A few of our friends from the Mersey forge came out to visit us in the Morris Dancers. Alan Molloy was a dock yard electrician who brought his mate Arthur with him. I remember Arthur was a good artist and did signs with cocktail names for the cocktail bar. Alan went on to marry my mum’s hair dresser Pauline Kershaw. They eventually got a pub of their own and we went to visit them years later in Preston in a pub called The Prince Arthur.
Mum decided that she should do some lunchtime catering in the pub to try and encourage custom. First she stared with a little camping stove down in the bar, on it would be two very large pans. One would have a soup of the day and the other would have hotpot. This was sold with bread rolls and was soon doing so well it was decided to expand it a bit and a pie warmer was bought. After a few weeks the equipment was brought out from behind the bar and a stall was set up in the lounge bar. On this was the camping stove with two rings, a glass display cabinet for filled rolls and sandwiches and the pie warmer. We started to get really busy with the staff from Hedges and from John Churches who was a local vegetable wholesaler.
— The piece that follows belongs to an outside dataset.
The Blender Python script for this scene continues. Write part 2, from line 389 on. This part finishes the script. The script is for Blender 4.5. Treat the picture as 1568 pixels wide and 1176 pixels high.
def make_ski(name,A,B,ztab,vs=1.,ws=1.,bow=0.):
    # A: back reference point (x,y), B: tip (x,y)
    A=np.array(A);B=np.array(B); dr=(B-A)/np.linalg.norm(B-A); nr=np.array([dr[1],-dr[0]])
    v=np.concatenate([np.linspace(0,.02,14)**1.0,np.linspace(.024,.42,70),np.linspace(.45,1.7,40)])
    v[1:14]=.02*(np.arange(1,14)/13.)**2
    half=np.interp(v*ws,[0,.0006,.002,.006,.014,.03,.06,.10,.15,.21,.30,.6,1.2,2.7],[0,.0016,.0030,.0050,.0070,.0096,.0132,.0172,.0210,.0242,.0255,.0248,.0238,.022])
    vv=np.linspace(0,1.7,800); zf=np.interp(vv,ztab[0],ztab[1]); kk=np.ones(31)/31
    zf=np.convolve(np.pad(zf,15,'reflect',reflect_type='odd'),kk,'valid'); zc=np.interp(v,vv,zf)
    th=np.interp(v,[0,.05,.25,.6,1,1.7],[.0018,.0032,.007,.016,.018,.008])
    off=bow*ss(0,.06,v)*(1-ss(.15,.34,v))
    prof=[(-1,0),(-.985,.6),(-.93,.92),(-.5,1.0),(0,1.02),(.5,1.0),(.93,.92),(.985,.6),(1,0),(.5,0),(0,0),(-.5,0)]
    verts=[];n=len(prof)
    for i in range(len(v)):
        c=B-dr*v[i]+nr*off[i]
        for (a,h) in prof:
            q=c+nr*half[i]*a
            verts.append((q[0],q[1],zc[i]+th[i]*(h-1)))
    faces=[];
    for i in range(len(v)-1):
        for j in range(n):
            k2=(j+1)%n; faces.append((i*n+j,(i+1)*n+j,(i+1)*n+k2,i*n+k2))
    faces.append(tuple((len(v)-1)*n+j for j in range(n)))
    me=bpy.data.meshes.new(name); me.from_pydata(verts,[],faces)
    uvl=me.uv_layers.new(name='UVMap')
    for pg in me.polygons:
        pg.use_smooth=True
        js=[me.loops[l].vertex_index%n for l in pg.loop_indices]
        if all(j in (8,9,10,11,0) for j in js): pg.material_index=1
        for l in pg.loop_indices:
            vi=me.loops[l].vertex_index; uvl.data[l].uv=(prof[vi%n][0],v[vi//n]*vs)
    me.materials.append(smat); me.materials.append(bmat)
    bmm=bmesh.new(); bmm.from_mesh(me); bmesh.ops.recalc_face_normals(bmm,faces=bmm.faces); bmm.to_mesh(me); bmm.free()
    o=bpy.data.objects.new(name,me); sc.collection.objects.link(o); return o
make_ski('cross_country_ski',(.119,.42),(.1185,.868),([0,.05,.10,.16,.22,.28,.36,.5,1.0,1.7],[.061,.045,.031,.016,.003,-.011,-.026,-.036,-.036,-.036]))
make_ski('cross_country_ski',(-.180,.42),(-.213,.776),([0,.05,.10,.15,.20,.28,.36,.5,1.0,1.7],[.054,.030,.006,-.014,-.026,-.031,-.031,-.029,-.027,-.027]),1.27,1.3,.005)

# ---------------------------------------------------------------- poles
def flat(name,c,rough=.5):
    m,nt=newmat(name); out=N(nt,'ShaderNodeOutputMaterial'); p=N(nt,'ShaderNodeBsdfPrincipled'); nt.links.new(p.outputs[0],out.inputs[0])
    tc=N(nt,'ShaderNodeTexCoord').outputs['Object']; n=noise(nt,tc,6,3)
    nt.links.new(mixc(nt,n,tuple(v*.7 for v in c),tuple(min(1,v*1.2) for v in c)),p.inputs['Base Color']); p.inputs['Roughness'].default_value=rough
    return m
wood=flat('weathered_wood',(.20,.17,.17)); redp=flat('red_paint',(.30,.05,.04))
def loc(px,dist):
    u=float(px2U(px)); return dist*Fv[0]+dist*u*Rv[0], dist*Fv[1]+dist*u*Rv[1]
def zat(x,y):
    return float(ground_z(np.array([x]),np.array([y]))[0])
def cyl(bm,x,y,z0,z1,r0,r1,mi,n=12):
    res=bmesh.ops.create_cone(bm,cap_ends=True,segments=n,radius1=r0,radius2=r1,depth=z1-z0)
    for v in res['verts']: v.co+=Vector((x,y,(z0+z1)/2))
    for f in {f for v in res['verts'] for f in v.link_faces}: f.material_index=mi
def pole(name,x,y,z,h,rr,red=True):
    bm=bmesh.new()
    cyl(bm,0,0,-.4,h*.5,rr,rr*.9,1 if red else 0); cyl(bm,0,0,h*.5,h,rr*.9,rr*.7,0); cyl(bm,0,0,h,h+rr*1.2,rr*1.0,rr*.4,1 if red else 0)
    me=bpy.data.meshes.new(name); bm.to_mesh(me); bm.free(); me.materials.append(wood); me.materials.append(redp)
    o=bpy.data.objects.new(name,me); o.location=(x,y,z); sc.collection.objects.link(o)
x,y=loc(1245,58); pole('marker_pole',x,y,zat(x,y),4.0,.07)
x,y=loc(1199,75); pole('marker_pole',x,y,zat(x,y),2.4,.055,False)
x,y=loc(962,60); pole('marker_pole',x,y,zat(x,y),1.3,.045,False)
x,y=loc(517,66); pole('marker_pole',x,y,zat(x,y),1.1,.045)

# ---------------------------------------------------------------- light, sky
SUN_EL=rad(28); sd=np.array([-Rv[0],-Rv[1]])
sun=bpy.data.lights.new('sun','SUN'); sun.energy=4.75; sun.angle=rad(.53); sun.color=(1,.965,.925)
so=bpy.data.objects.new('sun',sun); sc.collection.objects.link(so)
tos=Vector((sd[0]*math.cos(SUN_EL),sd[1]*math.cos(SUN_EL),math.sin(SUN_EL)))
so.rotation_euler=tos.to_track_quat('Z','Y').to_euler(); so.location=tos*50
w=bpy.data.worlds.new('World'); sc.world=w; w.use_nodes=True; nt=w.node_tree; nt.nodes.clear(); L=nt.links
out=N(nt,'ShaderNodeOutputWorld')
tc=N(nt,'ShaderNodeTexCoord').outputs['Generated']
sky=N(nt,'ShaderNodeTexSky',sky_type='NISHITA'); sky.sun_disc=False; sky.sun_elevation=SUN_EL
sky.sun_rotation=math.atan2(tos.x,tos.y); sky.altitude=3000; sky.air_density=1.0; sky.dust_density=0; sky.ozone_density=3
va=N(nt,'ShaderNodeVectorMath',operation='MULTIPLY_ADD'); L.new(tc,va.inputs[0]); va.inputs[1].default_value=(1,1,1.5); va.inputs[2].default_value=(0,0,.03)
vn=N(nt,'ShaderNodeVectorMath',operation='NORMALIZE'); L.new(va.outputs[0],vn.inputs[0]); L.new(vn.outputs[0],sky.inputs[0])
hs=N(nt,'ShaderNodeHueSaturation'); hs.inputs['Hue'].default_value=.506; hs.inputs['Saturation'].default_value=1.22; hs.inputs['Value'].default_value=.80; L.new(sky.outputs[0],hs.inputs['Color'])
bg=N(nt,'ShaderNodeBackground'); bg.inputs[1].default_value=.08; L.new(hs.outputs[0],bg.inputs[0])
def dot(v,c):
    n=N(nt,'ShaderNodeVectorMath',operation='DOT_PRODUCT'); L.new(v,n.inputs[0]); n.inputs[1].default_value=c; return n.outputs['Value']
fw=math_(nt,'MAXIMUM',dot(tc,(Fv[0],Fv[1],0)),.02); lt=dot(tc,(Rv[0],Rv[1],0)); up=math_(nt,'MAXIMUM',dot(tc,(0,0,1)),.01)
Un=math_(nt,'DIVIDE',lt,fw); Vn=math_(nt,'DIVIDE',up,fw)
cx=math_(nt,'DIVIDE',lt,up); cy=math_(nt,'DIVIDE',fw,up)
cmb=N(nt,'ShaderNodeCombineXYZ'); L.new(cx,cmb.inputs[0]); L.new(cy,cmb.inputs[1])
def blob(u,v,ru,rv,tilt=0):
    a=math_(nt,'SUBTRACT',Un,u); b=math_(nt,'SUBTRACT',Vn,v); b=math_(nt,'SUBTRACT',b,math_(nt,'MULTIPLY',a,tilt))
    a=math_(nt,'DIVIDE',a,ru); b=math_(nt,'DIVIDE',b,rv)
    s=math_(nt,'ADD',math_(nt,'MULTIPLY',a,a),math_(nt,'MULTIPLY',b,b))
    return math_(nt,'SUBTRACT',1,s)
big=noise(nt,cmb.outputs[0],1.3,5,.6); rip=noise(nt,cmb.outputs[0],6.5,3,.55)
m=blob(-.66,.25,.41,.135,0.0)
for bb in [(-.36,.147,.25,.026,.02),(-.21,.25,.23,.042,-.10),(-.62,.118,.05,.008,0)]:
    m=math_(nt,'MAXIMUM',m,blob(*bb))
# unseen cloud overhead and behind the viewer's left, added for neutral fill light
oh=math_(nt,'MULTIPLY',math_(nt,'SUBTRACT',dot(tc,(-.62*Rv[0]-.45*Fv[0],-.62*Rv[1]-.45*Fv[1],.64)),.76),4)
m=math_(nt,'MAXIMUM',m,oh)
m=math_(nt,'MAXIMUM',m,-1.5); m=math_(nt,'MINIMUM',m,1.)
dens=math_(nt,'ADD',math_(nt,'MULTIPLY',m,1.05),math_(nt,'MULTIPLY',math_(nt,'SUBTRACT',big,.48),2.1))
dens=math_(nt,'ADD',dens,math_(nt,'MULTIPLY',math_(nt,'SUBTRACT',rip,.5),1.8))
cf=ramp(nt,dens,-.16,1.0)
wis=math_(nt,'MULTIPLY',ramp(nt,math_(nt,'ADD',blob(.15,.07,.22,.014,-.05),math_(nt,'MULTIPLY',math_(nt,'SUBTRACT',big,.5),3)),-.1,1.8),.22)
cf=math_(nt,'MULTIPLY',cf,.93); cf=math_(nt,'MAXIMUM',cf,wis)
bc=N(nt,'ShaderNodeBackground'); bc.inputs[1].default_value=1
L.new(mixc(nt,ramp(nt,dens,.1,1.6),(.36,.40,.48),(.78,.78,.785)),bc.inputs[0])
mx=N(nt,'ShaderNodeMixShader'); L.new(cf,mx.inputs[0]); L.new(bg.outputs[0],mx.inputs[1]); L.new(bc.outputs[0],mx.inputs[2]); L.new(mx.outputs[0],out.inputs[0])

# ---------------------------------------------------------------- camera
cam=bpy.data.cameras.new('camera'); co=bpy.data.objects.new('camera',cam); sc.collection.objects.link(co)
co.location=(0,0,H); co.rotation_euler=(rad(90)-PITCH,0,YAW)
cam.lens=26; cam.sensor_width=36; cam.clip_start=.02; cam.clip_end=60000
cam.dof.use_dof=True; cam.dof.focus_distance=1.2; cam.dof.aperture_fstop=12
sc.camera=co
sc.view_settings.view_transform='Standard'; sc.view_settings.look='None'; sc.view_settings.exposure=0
As well as that there were people who were on their way to Southport for the day who called in for lunch.
Dad found a supplier that could get a new type of cooker that could warm a pie in fifteen seconds or cook a joint of beef in fifteen minutes and he ordered one. It was a marvellous machine with an automatic timer, you just put the food in this metal box, closed the door by sliding it down, set the timer and pressed a button. The door flew open when the time finished and the food came out steaming. If you set the time to long the food came out absolutely cremated. I remember trying to do an egg in a dish with a knob of butter. It was supposed to come out like a poached egg. I tried and for got to put a pin prick in the yolk. Fifteen seconds later there was such a bang and the door flew open. The inside of the oven was covered in exploded egg and there was nothing in the bowl. We did allsorts in the new Dyson microwave, we were told not to stand too close to it as it could have some strange effects on a young man’s anatomy. It might make him sterile with long exposure. People would come to see this new machine and order a pie just to see how quick it was. We could get the pie hot before the round of drinks was pulled and paid for. It paid for itself in no time because the pies did not have to be heated in the oven before they went on sale. I would work on the snack bar during the holidays and at the weekend before I started to work behind the bar.